On croit communément que le poète, aux yeux des Grecs, était « le créateur », et le poème « une création ». Cela est très beau et place très haut le poète. Mais la réalité est un peu différente. Après une première époque, celle des aèdes, où les poètes étaient leurs propres interprètes, il en vint une autre où l’on commença à distinguer l’auteur des vers et le chanteur ou acteur qui ne fait que les reproduire en public.
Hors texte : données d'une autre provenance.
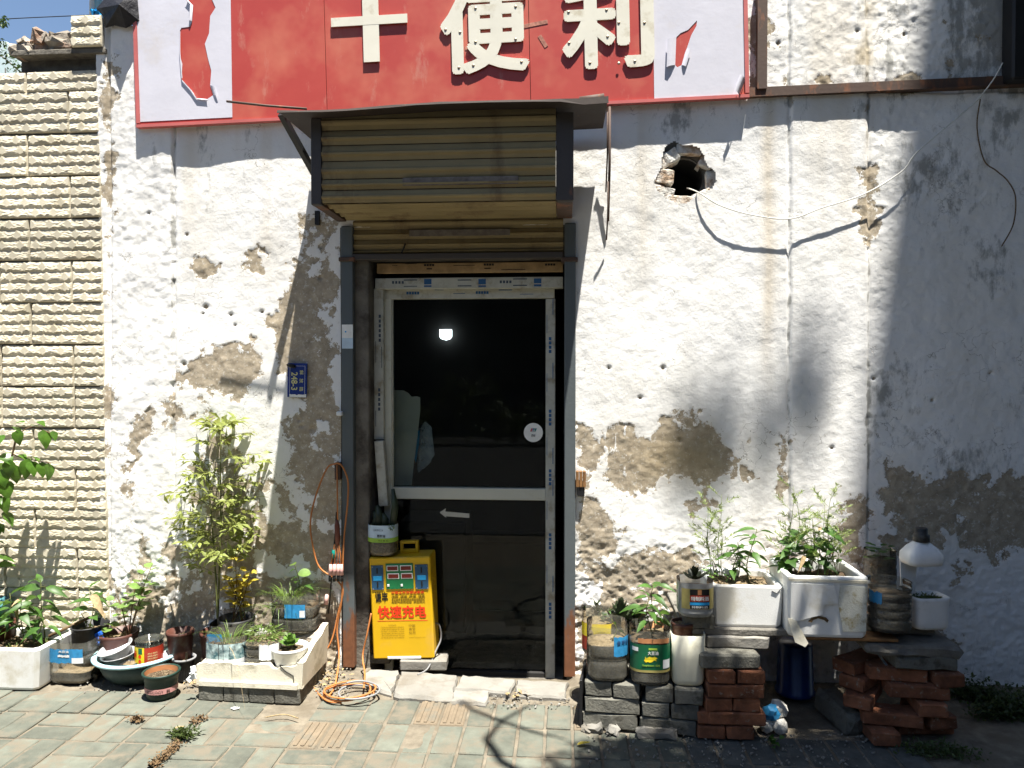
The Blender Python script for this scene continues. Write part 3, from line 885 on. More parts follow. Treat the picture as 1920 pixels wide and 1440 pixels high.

On a dit alors μελῶν ποιητής, ou ἐπῶν ποιητής, par opposition à ῥαψῳδός ou ὑποκριτής. Puis, par abréviation, ποιητής, quand il était question d’odes ou de drames, a signifié l’auteur des vers, exactement comme quand, à la fin d’une pièce de théâtre, le public réclame aujourd’hui « l’auteur ». Mais cette dualité s’est peu à peu effacée du souvenir. Le poète, n’ayant plus besoin d’un truchement, mais gardant toujours le même nom, a paru alors devoir son titre à quelque conception plus élevée : c’est entouré de cette auréole de noblesse que son nom nous apparaît aujourd’hui.

Nous devons l’expression latine defunctus, pour désigner les morts, à une locution qui ne manquait pas de beauté en sa simplicité. Il faut compléter en defunctus vitâ, c’est-à-dire « qui s’est acquitté de la vie », celle-ci étant considérée comme une fonction difficile et sérieuse. Defunctorum memoria, c’est le souvenir de ceux qui, ayant servi en leur temps dans l’armée des vivants, ont reçu leur congé.